Produtos naturais e frescos, como frutas, verduras, legumes e sucos ganham destaque nas gôndolas e ficam logo na entrada da loja. Outra iniciativa é a prioridade para fornecedores locais, com compra direta dos produtores. A ideia é reduzir ao máximo deslocamentos e gastos com logística, além de valorizar quem produz o alimento.
O protótipo de supermercado do futuro não usa sacolas plásticas. Os clientes levam os produtos na mão, em sacolas de tecido próprias ou em carrinhos. Quem está desprevenido e precisa de uma sacola, tem que comprar (20 centavos de euro cada, cerca de R$ 1,10), mas são feitas de papelão, não de plástico.
Também dá para ganhar dinheiro com a reciclagem, uma garrafa pet de água vazia vale 25 centavos de euro. Há vários tipos de embalagens retornáveis, e o consumidor é premiado ao pagar um preço menor ou receber parte do dinheiro de volta quando entrega a embalagem vazia.
Até o estacionamento se integra ao conceito. Nos canteiros entre as vagas, a grama está propositalmente alta, parecendo até mato em certas partes. O objetivo é atrair insetos – na Alemanha, constatou-se que o número de insetos e abelhas caiu drasticamente e, já há alguns anos, diversas cidades adotam a prática de não cortar a grama em passeios públicos.
A parte social passa pela entrega de alimentos perecíveis, que seriam descartados se não fossem consumidos a tempo, para pessoas mais pobres da região, com cadastro prévio.
Rótulos ampliam informações sobre produtos e práticas ambientais
A quantidade de informações nos rótulos também demonstra outro pilar: dar o máximo de informação ao consumidor, para que possa escolher produtos saudáveis e sustentáveis. São muitos selos chamando a atenção para itens como “orgânicos”, “veganos” ou o escore do produto em termos nutritivos – mais ou menos saudável.Mas há, ainda, espaço para a questão ambiental. São muitas formas de apresentar o produto como ecológico – algumas embalagens vistas pela reportagem foram “zero emissão de carbono”, “colabora para o futuro do planeta”, “produto clima neutro” – ou seja, sem emissões ou que as neutraliza –, em muitos casos com QR Code direcionando para mais informações.
A loja vende todo tipo de item que se encontra em um supermercado normal – refrigerante, chocolate, tem padaria, freezer. Mas chamou a atenção da delegação brasileira que o preço dos orgânicos era similar aos produtos convencionais, no Brasil costumam são bem mais caros em supermercados.
O consultor Claus Traeger, que atua na internacionalização de empresas brasileiras através da Consim Consulting na Alemanha, onde mora há mais de 20 anos, observa que a prática de exibir QR Codes para que o consumidor conheça a história do produto está se difundindo nos supermercados alemães. “Antes isso era uma coisa de nicho, tinha em lojas ecológicas. Agora, até supermercados grandes já têm essa prática”, observa.
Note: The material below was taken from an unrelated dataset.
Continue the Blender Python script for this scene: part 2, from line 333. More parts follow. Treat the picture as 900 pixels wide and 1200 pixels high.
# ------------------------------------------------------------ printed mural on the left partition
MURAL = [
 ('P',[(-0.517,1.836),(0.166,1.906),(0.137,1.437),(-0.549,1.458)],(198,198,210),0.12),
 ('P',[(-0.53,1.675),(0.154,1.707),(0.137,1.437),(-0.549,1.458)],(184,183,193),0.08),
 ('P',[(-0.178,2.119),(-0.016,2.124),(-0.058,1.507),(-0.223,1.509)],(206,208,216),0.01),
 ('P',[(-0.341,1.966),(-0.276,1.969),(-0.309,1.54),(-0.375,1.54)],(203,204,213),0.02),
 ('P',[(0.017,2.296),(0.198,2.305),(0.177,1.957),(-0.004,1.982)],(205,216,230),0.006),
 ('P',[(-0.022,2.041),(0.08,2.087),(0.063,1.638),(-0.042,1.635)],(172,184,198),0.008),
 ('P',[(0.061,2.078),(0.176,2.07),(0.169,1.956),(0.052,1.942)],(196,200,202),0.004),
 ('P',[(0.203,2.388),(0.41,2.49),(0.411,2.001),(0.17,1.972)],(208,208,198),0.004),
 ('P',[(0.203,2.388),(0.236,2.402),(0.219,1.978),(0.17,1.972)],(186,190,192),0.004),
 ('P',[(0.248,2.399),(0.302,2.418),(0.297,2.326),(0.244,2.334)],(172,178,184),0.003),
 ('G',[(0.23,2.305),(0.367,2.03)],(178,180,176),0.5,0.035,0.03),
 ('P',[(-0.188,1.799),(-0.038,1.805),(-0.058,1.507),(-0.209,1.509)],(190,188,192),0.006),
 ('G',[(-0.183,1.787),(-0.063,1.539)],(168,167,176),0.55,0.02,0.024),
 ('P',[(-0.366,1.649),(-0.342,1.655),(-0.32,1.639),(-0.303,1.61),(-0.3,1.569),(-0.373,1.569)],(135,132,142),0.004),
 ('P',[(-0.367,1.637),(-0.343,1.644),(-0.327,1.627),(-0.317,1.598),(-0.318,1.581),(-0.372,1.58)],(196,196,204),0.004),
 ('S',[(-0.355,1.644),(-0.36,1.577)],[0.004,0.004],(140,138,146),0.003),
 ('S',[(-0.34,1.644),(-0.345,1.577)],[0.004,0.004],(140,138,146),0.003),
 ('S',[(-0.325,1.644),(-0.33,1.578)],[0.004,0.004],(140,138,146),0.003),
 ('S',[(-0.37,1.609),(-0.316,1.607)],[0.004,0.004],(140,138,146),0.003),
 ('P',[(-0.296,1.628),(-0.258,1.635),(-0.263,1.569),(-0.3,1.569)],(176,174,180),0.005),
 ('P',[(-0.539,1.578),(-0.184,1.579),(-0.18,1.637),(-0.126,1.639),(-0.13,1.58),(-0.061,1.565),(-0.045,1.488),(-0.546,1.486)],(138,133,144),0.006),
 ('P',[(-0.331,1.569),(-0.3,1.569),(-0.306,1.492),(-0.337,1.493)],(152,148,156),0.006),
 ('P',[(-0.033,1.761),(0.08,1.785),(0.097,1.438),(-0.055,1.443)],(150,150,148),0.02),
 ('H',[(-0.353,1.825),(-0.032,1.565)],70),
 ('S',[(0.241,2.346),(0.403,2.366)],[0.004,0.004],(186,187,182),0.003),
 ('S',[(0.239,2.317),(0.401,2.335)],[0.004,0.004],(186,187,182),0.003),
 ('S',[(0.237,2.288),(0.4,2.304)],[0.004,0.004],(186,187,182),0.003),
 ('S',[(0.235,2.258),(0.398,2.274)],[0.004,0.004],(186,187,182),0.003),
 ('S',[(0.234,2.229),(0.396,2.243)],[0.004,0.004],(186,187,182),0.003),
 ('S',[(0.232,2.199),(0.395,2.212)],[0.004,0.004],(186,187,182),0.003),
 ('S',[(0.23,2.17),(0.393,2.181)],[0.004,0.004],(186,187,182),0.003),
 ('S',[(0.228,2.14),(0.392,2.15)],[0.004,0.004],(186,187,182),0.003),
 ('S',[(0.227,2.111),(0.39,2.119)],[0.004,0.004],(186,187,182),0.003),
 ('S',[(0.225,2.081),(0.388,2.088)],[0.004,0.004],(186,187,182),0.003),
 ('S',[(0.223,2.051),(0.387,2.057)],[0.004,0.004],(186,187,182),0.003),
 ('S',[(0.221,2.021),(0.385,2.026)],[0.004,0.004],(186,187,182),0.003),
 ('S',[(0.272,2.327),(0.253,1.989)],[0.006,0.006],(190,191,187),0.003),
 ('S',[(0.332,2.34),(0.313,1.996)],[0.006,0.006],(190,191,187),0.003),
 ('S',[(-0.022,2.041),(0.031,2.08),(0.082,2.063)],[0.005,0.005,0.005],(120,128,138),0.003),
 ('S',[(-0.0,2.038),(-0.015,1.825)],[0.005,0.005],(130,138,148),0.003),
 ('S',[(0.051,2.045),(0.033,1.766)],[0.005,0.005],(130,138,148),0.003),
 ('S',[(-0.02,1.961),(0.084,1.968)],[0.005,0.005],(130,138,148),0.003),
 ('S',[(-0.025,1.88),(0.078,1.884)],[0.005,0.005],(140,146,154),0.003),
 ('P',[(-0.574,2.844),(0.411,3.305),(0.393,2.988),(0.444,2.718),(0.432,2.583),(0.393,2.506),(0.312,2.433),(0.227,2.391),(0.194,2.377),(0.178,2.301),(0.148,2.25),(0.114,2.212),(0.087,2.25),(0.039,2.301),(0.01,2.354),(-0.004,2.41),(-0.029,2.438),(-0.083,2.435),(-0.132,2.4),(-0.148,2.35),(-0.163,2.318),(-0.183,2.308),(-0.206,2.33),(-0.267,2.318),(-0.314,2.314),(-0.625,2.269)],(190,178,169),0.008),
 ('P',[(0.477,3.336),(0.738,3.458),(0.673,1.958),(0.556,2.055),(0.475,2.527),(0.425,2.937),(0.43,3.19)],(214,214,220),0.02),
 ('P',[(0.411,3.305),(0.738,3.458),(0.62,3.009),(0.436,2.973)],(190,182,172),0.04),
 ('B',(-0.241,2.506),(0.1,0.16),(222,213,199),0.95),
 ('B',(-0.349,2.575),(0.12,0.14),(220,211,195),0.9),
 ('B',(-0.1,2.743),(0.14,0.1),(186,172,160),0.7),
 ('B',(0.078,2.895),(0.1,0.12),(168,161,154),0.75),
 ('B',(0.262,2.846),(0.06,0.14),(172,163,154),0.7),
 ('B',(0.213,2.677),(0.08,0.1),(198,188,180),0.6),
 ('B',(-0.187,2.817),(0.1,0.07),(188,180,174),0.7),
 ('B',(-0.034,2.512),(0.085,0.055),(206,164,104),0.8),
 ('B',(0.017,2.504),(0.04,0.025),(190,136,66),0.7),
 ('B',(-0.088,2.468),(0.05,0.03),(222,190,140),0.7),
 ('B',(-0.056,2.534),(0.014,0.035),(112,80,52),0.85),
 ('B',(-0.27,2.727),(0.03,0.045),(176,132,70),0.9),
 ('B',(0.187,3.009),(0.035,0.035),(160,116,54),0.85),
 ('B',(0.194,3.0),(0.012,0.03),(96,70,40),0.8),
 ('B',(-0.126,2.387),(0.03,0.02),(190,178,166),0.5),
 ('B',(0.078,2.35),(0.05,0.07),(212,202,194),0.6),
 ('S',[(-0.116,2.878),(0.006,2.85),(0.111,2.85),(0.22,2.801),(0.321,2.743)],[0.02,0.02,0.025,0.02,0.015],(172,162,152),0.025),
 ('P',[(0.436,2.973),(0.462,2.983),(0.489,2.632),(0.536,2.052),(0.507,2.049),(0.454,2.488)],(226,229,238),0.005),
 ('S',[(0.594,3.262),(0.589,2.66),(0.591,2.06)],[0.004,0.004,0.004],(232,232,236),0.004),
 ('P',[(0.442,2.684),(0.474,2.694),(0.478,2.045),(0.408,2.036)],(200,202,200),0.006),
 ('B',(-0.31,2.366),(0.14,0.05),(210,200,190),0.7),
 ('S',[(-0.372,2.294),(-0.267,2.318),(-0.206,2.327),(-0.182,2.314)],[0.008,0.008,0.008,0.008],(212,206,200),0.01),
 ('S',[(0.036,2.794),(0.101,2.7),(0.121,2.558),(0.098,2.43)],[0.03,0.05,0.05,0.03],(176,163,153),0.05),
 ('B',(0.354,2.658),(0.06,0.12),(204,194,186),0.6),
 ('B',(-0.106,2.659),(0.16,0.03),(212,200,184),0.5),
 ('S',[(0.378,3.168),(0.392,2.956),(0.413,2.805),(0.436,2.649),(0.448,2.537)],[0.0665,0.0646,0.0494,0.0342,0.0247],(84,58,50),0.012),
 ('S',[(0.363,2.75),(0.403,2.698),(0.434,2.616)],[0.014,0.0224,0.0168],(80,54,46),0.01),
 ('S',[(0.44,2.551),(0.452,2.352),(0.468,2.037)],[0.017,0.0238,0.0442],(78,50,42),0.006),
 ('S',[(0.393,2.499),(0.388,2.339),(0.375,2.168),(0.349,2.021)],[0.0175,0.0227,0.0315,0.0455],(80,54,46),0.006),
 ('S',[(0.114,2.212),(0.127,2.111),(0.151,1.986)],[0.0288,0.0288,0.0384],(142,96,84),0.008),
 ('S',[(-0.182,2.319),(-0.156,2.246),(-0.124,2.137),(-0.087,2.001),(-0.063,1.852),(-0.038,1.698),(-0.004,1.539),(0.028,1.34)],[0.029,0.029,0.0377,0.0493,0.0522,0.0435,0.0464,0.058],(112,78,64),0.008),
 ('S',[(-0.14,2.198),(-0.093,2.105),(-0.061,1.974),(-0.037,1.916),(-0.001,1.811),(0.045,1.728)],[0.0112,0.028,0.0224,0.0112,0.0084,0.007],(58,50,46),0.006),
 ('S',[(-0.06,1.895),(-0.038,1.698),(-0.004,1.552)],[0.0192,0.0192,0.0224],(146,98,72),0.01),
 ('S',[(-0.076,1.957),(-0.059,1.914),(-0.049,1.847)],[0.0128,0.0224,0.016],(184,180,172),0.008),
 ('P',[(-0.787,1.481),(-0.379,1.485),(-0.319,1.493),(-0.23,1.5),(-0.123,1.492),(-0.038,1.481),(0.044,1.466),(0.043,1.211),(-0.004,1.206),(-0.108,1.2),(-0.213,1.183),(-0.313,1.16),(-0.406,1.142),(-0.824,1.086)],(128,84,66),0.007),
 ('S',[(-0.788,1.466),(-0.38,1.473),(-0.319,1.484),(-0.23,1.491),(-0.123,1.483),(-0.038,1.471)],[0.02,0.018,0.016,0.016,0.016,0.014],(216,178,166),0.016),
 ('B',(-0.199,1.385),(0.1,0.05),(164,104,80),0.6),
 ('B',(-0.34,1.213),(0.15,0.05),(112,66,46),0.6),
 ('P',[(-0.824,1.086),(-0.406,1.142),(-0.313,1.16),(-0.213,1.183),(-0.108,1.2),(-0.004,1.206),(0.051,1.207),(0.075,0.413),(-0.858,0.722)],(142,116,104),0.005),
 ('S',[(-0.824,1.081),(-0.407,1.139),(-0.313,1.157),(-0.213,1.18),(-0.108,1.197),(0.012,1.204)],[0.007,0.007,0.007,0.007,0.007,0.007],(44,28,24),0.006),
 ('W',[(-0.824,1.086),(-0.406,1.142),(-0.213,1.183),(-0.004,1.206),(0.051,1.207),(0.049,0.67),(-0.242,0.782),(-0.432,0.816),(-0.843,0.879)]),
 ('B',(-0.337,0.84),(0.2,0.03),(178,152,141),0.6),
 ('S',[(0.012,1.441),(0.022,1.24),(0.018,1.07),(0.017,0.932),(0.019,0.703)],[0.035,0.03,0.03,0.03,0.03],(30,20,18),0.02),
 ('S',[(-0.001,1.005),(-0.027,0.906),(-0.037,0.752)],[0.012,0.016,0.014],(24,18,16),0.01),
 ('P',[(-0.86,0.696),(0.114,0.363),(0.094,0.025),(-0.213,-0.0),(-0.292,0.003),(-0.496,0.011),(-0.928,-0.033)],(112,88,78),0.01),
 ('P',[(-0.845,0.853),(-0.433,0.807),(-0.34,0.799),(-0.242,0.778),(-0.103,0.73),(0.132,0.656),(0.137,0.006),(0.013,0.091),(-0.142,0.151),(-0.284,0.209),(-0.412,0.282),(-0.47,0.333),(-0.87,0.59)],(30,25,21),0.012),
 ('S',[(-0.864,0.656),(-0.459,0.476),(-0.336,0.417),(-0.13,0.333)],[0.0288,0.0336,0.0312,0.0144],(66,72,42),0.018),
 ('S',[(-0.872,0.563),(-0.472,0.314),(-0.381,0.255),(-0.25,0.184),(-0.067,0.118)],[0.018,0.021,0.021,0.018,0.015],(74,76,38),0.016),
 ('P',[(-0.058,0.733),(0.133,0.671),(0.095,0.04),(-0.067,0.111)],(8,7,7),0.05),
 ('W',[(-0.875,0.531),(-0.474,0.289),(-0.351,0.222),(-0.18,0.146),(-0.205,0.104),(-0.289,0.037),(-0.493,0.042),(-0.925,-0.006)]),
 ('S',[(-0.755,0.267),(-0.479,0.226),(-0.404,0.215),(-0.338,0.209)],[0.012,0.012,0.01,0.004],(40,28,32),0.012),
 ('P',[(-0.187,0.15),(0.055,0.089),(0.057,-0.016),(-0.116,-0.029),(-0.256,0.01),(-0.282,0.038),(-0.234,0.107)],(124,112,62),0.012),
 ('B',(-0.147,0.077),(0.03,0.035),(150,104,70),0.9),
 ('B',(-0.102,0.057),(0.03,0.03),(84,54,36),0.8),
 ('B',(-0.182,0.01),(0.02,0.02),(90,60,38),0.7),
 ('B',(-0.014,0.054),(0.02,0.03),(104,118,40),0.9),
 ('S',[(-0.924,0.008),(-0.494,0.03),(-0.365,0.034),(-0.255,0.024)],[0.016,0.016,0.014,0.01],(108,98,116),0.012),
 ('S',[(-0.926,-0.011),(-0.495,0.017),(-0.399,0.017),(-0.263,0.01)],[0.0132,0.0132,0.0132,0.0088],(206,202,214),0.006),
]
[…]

Com isso, é possível saber qual o fabricante, de onde vem, quantos quilômetros o produto circulou. A prioridade é para itens locais, mas em casos de produtos importados de longe, como do Brasil, pergunta-se quais as condições sociais, de trabalho e ambientais.
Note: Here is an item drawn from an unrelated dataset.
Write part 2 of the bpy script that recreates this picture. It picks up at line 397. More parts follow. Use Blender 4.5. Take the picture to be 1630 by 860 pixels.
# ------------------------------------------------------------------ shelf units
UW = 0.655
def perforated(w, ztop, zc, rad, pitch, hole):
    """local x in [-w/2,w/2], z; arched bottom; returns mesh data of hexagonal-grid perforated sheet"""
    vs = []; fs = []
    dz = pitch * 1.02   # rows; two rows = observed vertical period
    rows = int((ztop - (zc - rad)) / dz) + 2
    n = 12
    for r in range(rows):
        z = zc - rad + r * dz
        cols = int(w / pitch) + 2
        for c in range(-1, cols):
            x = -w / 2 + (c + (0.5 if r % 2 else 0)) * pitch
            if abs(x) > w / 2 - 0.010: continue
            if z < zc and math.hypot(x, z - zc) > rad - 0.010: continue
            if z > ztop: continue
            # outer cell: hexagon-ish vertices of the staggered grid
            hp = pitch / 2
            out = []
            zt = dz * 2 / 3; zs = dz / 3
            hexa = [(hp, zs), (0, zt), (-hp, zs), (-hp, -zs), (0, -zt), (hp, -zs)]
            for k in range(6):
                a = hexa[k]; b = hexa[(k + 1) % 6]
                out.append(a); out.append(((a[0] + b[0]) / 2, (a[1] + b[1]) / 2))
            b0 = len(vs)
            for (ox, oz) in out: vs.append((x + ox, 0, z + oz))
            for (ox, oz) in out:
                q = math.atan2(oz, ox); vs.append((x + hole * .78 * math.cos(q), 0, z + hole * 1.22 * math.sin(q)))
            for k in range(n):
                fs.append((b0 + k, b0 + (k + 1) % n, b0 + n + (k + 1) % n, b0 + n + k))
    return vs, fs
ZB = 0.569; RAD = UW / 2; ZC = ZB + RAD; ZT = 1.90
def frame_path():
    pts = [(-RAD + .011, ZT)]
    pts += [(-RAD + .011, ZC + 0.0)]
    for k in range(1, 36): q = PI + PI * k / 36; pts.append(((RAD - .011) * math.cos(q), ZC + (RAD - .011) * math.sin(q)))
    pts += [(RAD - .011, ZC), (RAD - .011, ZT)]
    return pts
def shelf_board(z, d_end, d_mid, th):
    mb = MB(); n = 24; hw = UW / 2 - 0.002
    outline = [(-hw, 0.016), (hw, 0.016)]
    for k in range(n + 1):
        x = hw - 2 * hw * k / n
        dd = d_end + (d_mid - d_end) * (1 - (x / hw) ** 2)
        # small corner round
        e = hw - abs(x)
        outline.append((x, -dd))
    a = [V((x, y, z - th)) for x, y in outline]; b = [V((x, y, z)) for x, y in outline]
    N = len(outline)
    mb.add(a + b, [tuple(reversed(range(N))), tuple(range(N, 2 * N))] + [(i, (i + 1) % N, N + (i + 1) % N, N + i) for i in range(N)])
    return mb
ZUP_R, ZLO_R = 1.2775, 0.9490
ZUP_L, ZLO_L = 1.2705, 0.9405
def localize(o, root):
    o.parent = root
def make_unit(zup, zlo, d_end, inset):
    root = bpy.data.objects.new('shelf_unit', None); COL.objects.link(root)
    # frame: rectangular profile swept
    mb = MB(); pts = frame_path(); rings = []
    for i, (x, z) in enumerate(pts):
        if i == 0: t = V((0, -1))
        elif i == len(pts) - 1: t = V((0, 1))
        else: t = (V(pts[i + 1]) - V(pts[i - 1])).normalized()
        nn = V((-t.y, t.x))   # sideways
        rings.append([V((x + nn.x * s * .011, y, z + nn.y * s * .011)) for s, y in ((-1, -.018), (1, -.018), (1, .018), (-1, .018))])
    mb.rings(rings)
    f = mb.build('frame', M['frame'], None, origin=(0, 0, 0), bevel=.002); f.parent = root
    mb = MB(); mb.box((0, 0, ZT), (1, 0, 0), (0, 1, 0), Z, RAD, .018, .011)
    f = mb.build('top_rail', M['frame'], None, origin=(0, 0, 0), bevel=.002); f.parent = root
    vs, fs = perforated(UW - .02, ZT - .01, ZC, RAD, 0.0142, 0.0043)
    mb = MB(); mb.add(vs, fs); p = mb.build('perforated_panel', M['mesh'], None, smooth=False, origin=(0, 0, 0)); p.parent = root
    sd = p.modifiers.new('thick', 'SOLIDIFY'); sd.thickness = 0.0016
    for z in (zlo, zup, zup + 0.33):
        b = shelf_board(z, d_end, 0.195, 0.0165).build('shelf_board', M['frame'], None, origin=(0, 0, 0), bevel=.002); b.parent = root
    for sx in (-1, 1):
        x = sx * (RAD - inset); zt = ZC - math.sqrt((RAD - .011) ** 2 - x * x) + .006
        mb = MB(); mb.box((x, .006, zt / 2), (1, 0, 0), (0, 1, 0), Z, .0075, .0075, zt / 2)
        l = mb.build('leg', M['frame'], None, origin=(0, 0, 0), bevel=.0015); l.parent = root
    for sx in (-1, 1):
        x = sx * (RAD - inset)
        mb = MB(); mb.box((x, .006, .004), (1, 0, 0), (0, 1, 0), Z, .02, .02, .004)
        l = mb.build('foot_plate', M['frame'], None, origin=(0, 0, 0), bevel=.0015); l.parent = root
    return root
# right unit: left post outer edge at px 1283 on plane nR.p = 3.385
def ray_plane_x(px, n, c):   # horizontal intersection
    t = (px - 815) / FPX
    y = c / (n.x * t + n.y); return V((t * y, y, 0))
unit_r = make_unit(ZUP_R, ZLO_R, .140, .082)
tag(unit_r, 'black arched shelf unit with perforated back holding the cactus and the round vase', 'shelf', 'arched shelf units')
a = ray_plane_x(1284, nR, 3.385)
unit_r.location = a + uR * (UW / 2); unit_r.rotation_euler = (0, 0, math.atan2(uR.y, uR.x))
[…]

“A Rewe tem projetos sociais no Sul da Bahia, onde cooperativas fazem cacau para eles processarem. Essa preocupação para produtos de longe é focada no ESG (sigla em inglês para Ambiental, Social e Governança), querem saber se pagam direito, se não tem trabalho escravo, se é ambientalmente correto.”
Projeto foi premiado no ano passado
O supermercado Rewe Green Farming ganhou, no ano passado, o prêmio da Associação Alemã de Varejo como “Loja do Ano”. Também recebeu a distinção “Red Dot: Best of the Best” pela gestão moderna e consistente da marca. O “Red Dot” é um selo internacionalmente respeitado pela excelente qualidade do design – é uma das maiores competições da área de design do mundo.
Participantes veem modelo como inspiração
Especialista no Sebrae-RS e integrante da delegação, Roger Klafke avalia que o supermercado visitado da rede Rede “serve de inspiração e referência de uma tendência que escutamos falar e vemos na Feira Anuga, desde a sustentabilidade, a construção sustentável até a priorização dos produtores locais, os agricultores que fornecem esses insumos. E também a economia circular, criar tilápia e usar o resíduo como adubo para produção do manjericão, que vai direto para loja”.
Morgana Dalpiaz, proprietária do mercado Nostra Casa em Maquiné, disse que, a partir da visita vai levar várias ideias para sua loja, como novas referências de layout. “Enriquece, e vou poder levar para os nosso clientes em Maquiné.” Mariana Guimarães, da Guimarães Alimentos, observa que na Feira Anuga se “viu muitas tendências de rótulo limpo e muito sobre sustentabilidade. O Rewe comunica muito sobre isso”.